Пыль стоит столбом, лезет в рот, в глаза, в уши. Я иду сзади с двумя женщинами-добровольцами, которые поступили к нам в полк и теперь разделяют труды походной жизни. Вдруг останавливаемся: крик, стон. Всадники скачут в кусты и к кирпичному сараю — ищут, догоняют кого-то. Я тоже пробираюсь вперёд и вижу: лежит избитый до полусмерти мальчик лет тринадцати; голова у него в крови, он плачет и трясётся. Оказывается, это иркутский извозчик, №971. Какой-то человек сговорился с ним ехать в Иннокентьевское за 30 руб., но в поле стал бить кирпичом по голове. Выбросил из пролётки, забрал кошелёк, лошадь — и удрал бы на ней, если бы не появились мы.
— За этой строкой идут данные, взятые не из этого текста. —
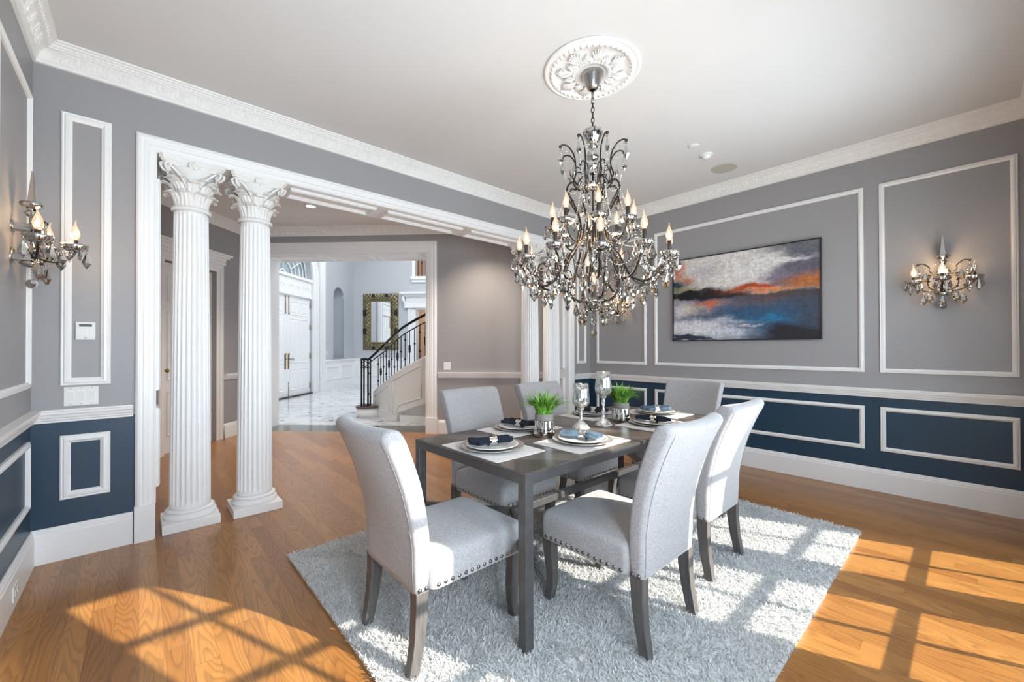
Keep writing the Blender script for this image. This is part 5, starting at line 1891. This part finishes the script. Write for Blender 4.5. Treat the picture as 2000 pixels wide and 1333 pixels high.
MID = catmull([(x, 0, z) for x, z in ((.088, 2.06), (.105, 1.97), (.155, 1.935), (.215, 1.955), (.250, 2.005), (.262, 2.035))], 5)
mb = MB(); mb.tube(MID, .0055, 7); mb.ball(tuple(MID[10]), .011, n=7); MIDM = mb.mesh('candle_arm', [M['darkmetal']])
for i in range(8):
    a = A0 + .12 + i * PI / 4
    obj('candle_arm', MIDM, None, ch, X=RZ(a))
    x, y = .262 * math.cos(a), .262 * math.sin(a)
    MIDC.append((x, y, 2.045)); candle(ch, x, y, 2.045, X0=Z0)
LOWA = catmull([(x, 0, z) for x, z in ((.172, 1.86), (.205, 1.79), (.25, 1.715), (.32, 1.675), (.385, 1.690), (.43, 1.74), (.455, 1.79), (.480, 1.812))], 5)
mb = MB(); mb.tube(LOWA, .0072, 8)
for k in (5, 15, 25): mb.ball(tuple(LOWA[k]), .012, n=7, sz=.8)
mb.tube(catmull([(.25, 0, 1.715), (.27, 0, 1.80), (.33, 0, 1.83), (.36, 0, 1.79), (.335, 0, 1.765)], 4), .0035, 6)
LOWM = mb.mesh('candle_arm', [M['darkmetal']])
for i in range(12):
    a = A0 + .08 + i * PI / 6
    obj('candle_arm', LOWM, None, ch, X=RZ(a))
    zz = 1.825 + (.012 if i % 2 else -.012)
    x, y = .482 * math.cos(a), .482 * math.sin(a)
    LOWC.append((x, y, zz)); candle(ch, x, y, zz, X0=Z0)
candle(ch, .0, .0, 1.60, X0=Z0, pan=False)
mb = MB(); mb.lathe([(.008, 1.498), (.03, 1.510), (.055, 1.535), (.080, 1.565), (.086, 1.580), (.075, 1.578), (.05, 1.56), (0, 1.553)], 32, cap=False, rf=lambda r, z, a: r * (1 + .04 * math.cos(a * 12))); obj('bottom_dish', mb, M['smoke'], ch, X=Z0)
beads(ch, (0, 0, 1.50), (0, 0, 1.385), 0, Z0, .013, .0045, 'bead_chain')
obj('crystal_ball', BALL, None, ch, X=Z0 @ Matrix.Translation((0, 0, 1.362)))
drops = []
for (x, y, z) in LOWC:
    for k in range(5):
        a = math.atan2(y, x) + 2 * PI * k / 5 + .3
        drops.append((x + .050 * math.cos(a), y + .050 * math.sin(a), z + .006 - (.03 if k == 2 else 0), a, rnd.random() < .45))
for i, (x, y, z) in enumerate(LOWC):
    a = math.atan2(y, x)
    for k, (dr, da, ln_) in enumerate(((-.02, .07, .075), (.02, -.06, .05))):
        r_ = .482 + dr
        px, py = r_ * math.cos(a + da), r_ * math.sin(a + da)
        beads(ch, (px, py, z - .01), (px, py, z - .01 - ln_), 0, Z0, .012, .005, 'bead_chain')
        drops.append((px, py, z - .012 - ln_, a + k, k == 0))
for i in range(12):
    a = A0 + .08 + i * PI / 6
    drops.append((.27 * math.cos(a + .2), .27 * math.sin(a + .2), 1.70, a, True))
    drops.append((.39 * math.cos(a - .1), .39 * math.sin(a - .1), 1.685, a, True))
    drops.append((.32 * math.cos(a), .32 * math.sin(a), 1.64, a, True))
    drops.append((.205 * math.cos(a + .1), .205 * math.sin(a + .1), 1.75, a, False))
    drops.append((.43 * math.cos(a + .26), .43 * math.sin(a + .26), 1.725, a, False))
for (x, y, z) in MIDC:
    for k in range(3):
        a = math.atan2(y, x) + 2 * PI * k / 3
        drops.append((x + .050 * math.cos(a), y + .050 * math.sin(a), z + .006, a, False))
for i in range(8):
    a = A0 + (i + .5) * PI / 4
    drops.append((.222 * math.cos(a), .222 * math.sin(a), 2.553, a, True))
    drops.append((.150 * math.cos(a + .3), .150 * math.sin(a + .3), 2.45, a, False))
    drops.append((.178 * math.cos(a + .05), .178 * math.sin(a + .05), 2.28, a, True))
    drops.append((.105 * math.cos(a), .105 * math.sin(a), 2.13, a, False))
    drops.append((.06 * math.cos(a), .06 * math.sin(a), 2.30, a, False))
    drops.append((.12 * math.cos(a), .12 * math.sin(a), 1.575, a, True))
    drops.append((.085 * math.cos(a + .3), .085 * math.sin(a + .3), 1.52, a, True))
camd = Vector((-cx, -cy, H))
drops.sort(key=lambda d: (Vector((d[0] - camd.x, d[1] - camd.y, d[2] - H))).length)
rest = MB()
for i, (x, y, z, a, big) in enumerate(drops):
    X = Z0 @ Matrix.Translation((x, y, z)) @ Matrix.Rotation(a + rnd.uniform(-.8, .8), 4, 'Z')
    if i < 98: obj('crystal_drop', DROPL if big else DROP, None, ch, X=X)
    else:
        me_ = DROPL if big else DROP
        rest.add([X @ v.co for v in me_.vertices], [tuple(p.vertices) for p in me_.polygons])
o = obj('crystal_drop', rest, M['crystal'], ch); o['kind'] = 'stuff'
for i in range(12):
    a, b_ = LOWC[i], LOWC[(i + 1) % 12]
    beads(ch, (a[0] * .93, a[1] * .93, a[2]), (b_[0] * .93, b_[1] * .93, b_[2]), .10, Z0)
    m_ = MIDC[(i * 2 // 3) % 8]
    beads(ch, (m_[0], m_[1], m_[2]), (a[0] * .9, a[1] * .9, a[2]), .06, Z0)
for i in range(8):
    a = A0 + (i + .5) * PI / 4; a2 = a + PI / 4
    c_, s_ = math.cos(a), math.sin(a)
    beads(ch, (.222 * c_, .222 * s_, 2.56), (.045 * c_, .045 * s_, 2.60), .05, Z0)
    beads(ch, (.222 * c_, .222 * s_, 2.56), (.178 * c_, .178 * s_, 2.29), .0, Z0)
    beads(ch, (.178 * c_, .178 * s_, 2.29), (.178 * math.cos(a2), .178 * math.sin(a2), 2.29), .045, Z0)
    beads(ch, (.178 * c_, .178 * s_, 2.28), (.262 * c_, .262 * s_, 2.05), .0, Z0)
    beads(ch, (.168 * c_, .168 * s_, 1.66), (.085 * c_, .085 * s_, 1.565), .02, Z0)
light('chandelier_glow', 'POINT', (cx, cy, 1.95), 17, (1, .72, .45), shadow_soft_size=.22)

# ------------------------------------------------------------------ crystal wall sconces
RZU = Matrix(((1, 0, 0, 0), (0, 0, 1, 0), (0, -1, 0, 0), (0, 0, 0, 1)))  # local z-up -> sconce frame (y up, z out)


def sconce(X, lb, unlit=False):
    t = thing('wall_sconce', lb, 'wall lamp', X=X, group='crystal wall sconces')
    G = Matrix(((1, 0, 0, 0), (0, 0, 1, 0), (0, -1, 0, 0), (0, 0, 0, 1)))
    # build in (x, out, up) then turn: x->x, up->y, out->z
    T = Matrix(((1, 0, 0, 0), (0, 0, 1, 0), (0, 1, 0, 0), (0, 0, 0, 1)))
    F_ = Matrix(((-1, 0, 0, 0), (0, 0, 1, 0), (0, 1, 0, 0), (0, 0, 0, 1)))   # proper rotation: x -> -x
    for z, a_, b_ in ((.075, .042, .030), (-.075, .055, .045)):
        mb = MB(); mb.lathe([(1, 0), (1, .006), (.8, .010), (0, .010)], 28, X=Matrix.Translation((0, z, 0)) @ Matrix.Diagonal((a_, b_, 1, 1)), cap=False); obj('backplate', mb, M['steel'], t)
        mb = MB(); mb.box(-.03, z - .018, .006, .03, z + .018, .075); obj('bracket', mb, M['steel'], t, .004)
    mb = MB(); mb.add([(-.016, .205, .050), (.016, .205, .050), (.016, .205, .082), (-.016, .205, .082), (-.003, .365, .063), (.003, .365, .063), (.003, .365, .069), (-.003, .365, .069)],
                      [(0, 1, 2, 3), (4, 7, 6, 5), (0, 4, 5, 1), (1, 5, 6, 2), (2, 6, 7, 3), (3, 7, 4, 0)]); obj('spike_finial', mb, M['crystal'], t)
    mb = MB(); mb.lathe([(0, .208), (.040, .204), (.046, .196), (.040, .184), (.024, .172), (.016, .165), (.024, .158), (.030, .150), (.022, .138), (.012, .13), (.010, .10)], 24, c=(0, .066, 0), X=F_, cap=False); obj('upper_baluster', mb, M['smoke'], t)
    mb = MB(); mb.tube([(0, .13, .066), (0, -.12, .066)], .007, 8); mb.lathe([(.008, .0), (.022, -.015), (.028, -.04), (.014, -.07), (.006, -.08)], 16, c=(0, .066, -.02), X=F_, cap=False); obj('centre_rod', mb, M['darkmetal'], t)
    mb = MB(); mb.lathe([(0, -.085), (.03, -.09), (.046, -.105), (.03, -.118), (0, -.125)], 24, c=(0, .066, 0), X=F_, cap=False); obj('bottom_bowl', mb, M['smoke'], t)
    for s in (-1, 1):
        mb = MB()
        mb.tube(catmull([(s * .01, .10, .07), (s * .045, .05, .075), (s * .075, .085, .08), (s * .075, .11, .085), (s * .11, .145, .09), (s * .145, .140, .095)], 5), .0045, 6); mb.ball((s * .145, .138, .095), .010, n=6)
        mb.tube(catmull([(s * .03, -.08, .07), (s * .075, -.05, .075), (s * .085, .0, .08), (s * .068, .045, .08), (s * .06, .075, .08)], 5), .0045, 6)
        for y in (-.05, .0, .05): mb.ball((s * .078, y, .08), .009, n=6)
        obj('scroll', mb, M['darkmetal'], t)
    arms = [(-.165, .105, False), (.165, .105, unlit), (0, .215, False)]
    for x, o_, off in arms:
        mb = MB(); mb.tube(catmull([(x * .15, -.07, .07), (x * .45, -.085, .07 + (o_ - .07) * .5), (x * .8, -.06, .07 + (o_ - .07) * .85), (x, -.025, o_), (x, -.008, o_)], 5), .0055, 7); obj('candle_arm', mb, M['darkmetal'], t)
        Xc = F_
        candle(t, -x, o_, 0, long_=False, lit=not off, X0=F_)
        for k in range(4):
            a = 2 * PI * k / 4 + .5
            obj('crystal_drop', DROPL if k % 2 else DROP, None, t, X=F_ @ Matrix.Translation((-x + .048 * math.cos(a), o_ + .048 * math.sin(a), .004)) @ Matrix.Rotation(a, 4, 'Z'))
    for x, o_, z in ((-.145, .095, .13), (.145, .095, .13), (-.10, .09, .10), (.10, .09, .10), (-.075, .09, -.07), (.075, .09, -.07), (-.11, .10, -.09), (.11, .10, -.09), (0, .12, -.10), (0, .10, .10)):
        obj('crystal_drop', DROPL, None, t, X=F_ @ Matrix.Translation((-x, o_, z)))
    for s in (-1, 1):
        beads(t, (0, .066, .165), (s * .145, .095, .138), .03, F_)
        beads(t, (s * .165, .105, .0), (0, .215, .0), .05, F_)
    beads(t, (0, .066, -.12), (0, .066, -.19), 0, F_, name='bead_chain')
    obj('crystal_ball', BALL, None, t, X=F_ @ Matrix.Translation((0, .066, -.205)))
    p = X @ Vector((0, .06, .17))
    light('sconce_glow', 'POINT', p, 3.0, (1, .66, .36), shadow_soft_size=.05)
    return t


sconce(wallX('B', .136, 1.80), 'crystal wall sconce on the right wall, right of the painting, one bulb unlit', True)
sconce(wallX('B', 3.162, 1.80), 'crystal wall sconce on the right wall near the far corner, behind the chandelier')
sconce(wallX('C', 3.162, 1.80), 'crystal wall sconce at the left edge, on the left wall')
Пока наш командир его допрашивает, слышатся выкрики: «Расстрелять!», «Кончай его!» Преступник сопротивляется:
— Я — анархист! Не имеете права меня расстреливать! Я — сумасшедший, я — душевнобольной!
Слышится глухой залп. Здесь же, у сарая, его и закапываем. Некоторые из наших аплодируют, некоторые протестуют. А я вообще ничего не чувствую. Видел тысячи смертей на войне — и огрубел.
Мы продолжаем путь и вечером вступаем в Иркутск. Идём стройными рядами, поём. Из окна второго этажа какой-то господин хлопает в ладоши, кричит «ура!» Сгущаются сумерки. По улицам прогуливаются праздные, весёлые, разодетые люди. Город дышит свободно.
Нас размещают в большом безлюдном здании; я кладу мешок в угол и отправляюсь за водой, чтобы смыть грязь, прежде чем растянусь на полу и усну крепким усталым сном».